Addendum: For a perspective of Arrau at work, I highly recommend a recently issued 2-dvd set of the pianist's appearances at the 1970 and 1977 Beethovenfest in Bonn: Claudio Arrau: Beethoven Piano Sonatas. Between the two recitals Arrau plays eight Beethoven sonatas (op. 2, no. 3; op. 27 no. 1; op. 27, no. 2; op. 53; op. 57; op. 81a; op. 109; and op. 111). These are unforgettable documents that capture the pianist at his titanic best.
Addendum II:
There have been a number of comments regarding the sonics on this set, so I thought I would add my own to the mix. The previous Philips box set, which was issued in 1998, offered 24 bit sound and I can't say that it was much of an improvement over the original cd set except for the elimination of intrusive electronic clicks that some mistakenly believed were Arrau's fingernails striking the keys (as it happens, his nails were trimmed to the nub). There's only so much that can be done with fifty year old source material and it wouldn't surprise me if maximum remediation had already been done by the engineers at Philips.

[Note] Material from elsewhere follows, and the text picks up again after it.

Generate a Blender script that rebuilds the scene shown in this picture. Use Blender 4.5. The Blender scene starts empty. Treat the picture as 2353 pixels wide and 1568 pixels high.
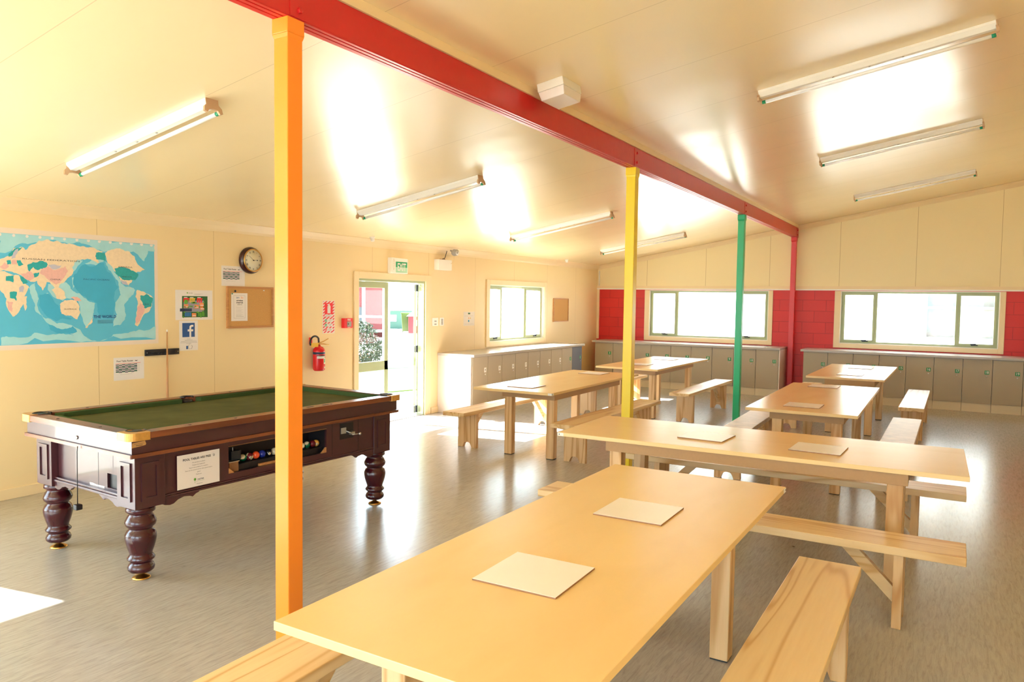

Having said that, with the exception of the above-mentioned electronic noise in the original cd box set which has been corrected, I've never found the sound picture to be "claustrophobic" or "boxy" - descriptions that have been repeated numerous times over the years. To the contrary, I think this set projects a good deal of Arrau's unique sound - the richness, the color, the organ-like fullness and warmth. The sound picture, however, is not completely consistent. First of all, Arrau began his cycle by recording sonatas nos. 11-15 in 1962, and these are the only ones I find to be sonically challenged. They sound thin and rather strained, but they're still way ahead of what EMI's engineers were producing for Arrau in 1960 (an example of which is Chopin: Piano Sonata No. 3; Fantasy). Sixteen months later, he recorded the Pathetique, Waldstein and Hammerklavier sonatas and followed this with a batch of early sonatas (nos. 1-7) in 1964. The rest were recorded over various sessions in 1965 and 1966. The point of all this is that while I tend to listen to the sonatas in chronological order, they were not recorded that way; however, the sound, never less than acceptable, definitely improves along the way - even though it may seem variable if you listen chronologically.